» **Exercise description**
Write out, word for word, only the data from its first line to the line containing "scene.render.resolution_x, scene.render.resolution_y = 1024, 682".

(Scenes as source code)
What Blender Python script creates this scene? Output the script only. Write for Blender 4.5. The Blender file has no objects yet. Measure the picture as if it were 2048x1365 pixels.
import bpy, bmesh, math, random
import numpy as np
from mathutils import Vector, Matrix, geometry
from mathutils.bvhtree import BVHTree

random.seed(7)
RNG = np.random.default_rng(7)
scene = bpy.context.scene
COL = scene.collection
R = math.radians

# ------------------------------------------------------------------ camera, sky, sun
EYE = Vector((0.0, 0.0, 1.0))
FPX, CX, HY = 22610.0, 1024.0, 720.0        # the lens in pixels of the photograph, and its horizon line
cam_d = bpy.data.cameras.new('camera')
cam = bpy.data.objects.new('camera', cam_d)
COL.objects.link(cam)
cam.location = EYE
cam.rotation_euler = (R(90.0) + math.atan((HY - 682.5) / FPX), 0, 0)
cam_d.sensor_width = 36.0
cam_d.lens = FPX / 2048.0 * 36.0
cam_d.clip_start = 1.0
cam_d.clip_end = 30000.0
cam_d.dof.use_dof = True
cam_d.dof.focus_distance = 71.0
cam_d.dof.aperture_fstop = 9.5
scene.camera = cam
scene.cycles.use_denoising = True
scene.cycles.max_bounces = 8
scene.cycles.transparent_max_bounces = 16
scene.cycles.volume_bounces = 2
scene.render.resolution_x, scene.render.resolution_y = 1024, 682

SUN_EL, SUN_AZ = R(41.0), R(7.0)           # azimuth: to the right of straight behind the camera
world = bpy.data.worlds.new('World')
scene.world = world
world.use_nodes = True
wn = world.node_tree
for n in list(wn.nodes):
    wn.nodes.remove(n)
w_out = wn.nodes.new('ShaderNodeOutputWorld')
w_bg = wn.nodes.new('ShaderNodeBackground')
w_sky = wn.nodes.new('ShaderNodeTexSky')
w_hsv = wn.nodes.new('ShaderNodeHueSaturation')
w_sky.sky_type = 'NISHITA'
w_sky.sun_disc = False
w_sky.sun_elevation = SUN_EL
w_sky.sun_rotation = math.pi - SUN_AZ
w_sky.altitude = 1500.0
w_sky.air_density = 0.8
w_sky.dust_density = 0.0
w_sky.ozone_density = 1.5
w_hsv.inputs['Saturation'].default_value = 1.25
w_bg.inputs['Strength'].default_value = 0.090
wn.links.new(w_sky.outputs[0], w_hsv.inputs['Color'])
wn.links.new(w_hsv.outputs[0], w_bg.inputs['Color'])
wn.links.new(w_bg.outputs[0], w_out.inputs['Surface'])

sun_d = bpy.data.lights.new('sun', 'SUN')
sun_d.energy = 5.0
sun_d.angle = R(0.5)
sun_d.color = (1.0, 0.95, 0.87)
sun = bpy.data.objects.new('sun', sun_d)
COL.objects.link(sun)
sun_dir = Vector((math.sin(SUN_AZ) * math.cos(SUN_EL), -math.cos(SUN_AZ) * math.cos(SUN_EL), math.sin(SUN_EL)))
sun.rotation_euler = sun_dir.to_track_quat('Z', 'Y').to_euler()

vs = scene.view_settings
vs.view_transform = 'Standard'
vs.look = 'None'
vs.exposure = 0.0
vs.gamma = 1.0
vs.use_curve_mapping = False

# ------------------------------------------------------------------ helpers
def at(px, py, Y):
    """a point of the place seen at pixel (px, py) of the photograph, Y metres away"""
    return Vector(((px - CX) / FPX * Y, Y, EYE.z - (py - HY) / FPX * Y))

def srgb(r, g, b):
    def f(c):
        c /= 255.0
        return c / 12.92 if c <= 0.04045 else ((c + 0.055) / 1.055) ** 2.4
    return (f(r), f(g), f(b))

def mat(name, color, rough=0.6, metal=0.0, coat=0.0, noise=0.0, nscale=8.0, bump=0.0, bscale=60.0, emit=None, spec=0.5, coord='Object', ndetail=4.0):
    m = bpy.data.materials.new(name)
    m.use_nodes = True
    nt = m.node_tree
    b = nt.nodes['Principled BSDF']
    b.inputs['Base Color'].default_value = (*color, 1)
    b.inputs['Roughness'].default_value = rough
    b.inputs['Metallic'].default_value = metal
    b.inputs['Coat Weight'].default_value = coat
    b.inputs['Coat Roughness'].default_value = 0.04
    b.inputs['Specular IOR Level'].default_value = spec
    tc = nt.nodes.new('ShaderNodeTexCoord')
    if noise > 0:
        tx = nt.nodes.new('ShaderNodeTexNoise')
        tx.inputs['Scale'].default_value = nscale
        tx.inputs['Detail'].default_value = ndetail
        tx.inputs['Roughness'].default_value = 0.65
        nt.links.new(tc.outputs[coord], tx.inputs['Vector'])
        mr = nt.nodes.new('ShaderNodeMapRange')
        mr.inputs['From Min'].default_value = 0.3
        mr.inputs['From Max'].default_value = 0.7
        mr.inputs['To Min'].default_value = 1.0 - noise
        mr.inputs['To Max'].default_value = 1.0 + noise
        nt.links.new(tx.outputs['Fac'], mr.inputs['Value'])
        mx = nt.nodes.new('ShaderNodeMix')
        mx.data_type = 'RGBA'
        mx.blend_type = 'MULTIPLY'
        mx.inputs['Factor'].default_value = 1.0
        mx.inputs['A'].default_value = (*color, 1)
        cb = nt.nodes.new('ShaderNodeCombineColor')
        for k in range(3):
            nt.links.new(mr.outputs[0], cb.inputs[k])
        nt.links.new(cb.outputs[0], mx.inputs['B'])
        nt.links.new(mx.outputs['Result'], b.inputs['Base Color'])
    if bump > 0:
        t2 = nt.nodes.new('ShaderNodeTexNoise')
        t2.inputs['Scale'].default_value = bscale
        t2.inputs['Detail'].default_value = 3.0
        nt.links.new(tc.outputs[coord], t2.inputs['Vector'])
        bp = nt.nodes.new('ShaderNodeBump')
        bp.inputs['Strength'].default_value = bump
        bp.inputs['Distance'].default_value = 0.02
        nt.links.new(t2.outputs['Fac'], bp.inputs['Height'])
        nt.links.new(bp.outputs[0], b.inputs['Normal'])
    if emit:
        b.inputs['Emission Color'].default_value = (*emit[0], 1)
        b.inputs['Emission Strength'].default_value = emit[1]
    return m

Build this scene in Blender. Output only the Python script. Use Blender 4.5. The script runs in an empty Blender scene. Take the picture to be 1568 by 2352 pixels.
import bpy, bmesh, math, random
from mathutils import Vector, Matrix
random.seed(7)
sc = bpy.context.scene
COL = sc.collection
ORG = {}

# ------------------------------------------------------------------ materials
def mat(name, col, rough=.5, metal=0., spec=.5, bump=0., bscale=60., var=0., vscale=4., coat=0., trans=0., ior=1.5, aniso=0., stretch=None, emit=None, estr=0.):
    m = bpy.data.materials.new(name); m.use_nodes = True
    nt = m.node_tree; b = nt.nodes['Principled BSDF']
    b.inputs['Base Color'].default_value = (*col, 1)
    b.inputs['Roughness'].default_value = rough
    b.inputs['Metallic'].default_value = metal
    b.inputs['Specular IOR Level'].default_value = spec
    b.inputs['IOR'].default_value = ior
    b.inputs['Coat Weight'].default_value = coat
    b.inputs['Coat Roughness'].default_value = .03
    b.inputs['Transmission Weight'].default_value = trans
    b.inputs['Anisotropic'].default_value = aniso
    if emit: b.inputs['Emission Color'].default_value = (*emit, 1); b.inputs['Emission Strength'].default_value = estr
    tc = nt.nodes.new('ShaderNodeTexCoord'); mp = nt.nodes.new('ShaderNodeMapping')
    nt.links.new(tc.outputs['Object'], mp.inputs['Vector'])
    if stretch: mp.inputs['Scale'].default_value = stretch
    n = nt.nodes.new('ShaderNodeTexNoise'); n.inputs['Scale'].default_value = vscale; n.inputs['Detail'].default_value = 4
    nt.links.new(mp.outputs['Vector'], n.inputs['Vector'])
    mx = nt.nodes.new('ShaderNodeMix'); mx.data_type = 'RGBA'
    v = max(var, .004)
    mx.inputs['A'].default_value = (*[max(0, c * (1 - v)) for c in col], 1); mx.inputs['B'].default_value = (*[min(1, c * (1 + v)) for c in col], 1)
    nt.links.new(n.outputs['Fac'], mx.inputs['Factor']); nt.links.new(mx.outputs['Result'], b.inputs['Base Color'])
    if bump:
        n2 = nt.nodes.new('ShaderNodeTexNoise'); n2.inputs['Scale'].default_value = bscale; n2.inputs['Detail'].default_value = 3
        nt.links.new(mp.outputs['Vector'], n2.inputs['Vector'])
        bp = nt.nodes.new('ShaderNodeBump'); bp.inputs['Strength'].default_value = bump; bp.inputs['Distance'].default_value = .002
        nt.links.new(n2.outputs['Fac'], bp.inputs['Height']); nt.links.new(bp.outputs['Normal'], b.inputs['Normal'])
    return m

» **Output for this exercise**
What Blender Python script creates this scene? Output the script only. Write for Blender 4.5. The Blender file has no objects yet. Measure the picture as if it were 2048x1365 pixels.
import bpy, bmesh, math, random
import numpy as np
from mathutils import Vector, Matrix, geometry
from mathutils.bvhtree import BVHTree

random.seed(7)
RNG = np.random.default_rng(7)
scene = bpy.context.scene
COL = scene.collection
R = math.radians

# ------------------------------------------------------------------ camera, sky, sun
EYE = Vector((0.0, 0.0, 1.0))
FPX, CX, HY = 22610.0, 1024.0, 720.0        # the lens in pixels of the photograph, and its horizon line
cam_d = bpy.data.cameras.new('camera')
cam = bpy.data.objects.new('camera', cam_d)
COL.objects.link(cam)
cam.location = EYE
cam.rotation_euler = (R(90.0) + math.atan((HY - 682.5) / FPX), 0, 0)
cam_d.sensor_width = 36.0
cam_d.lens = FPX / 2048.0 * 36.0
cam_d.clip_start = 1.0
cam_d.clip_end = 30000.0
cam_d.dof.use_dof = True
cam_d.dof.focus_distance = 71.0
cam_d.dof.aperture_fstop = 9.5
scene.camera = cam
scene.cycles.use_denoising = True
scene.cycles.max_bounces = 8
scene.cycles.transparent_max_bounces = 16
scene.cycles.volume_bounces = 2
scene.render.resolution_x, scene.render.resolution_y = 1024, 682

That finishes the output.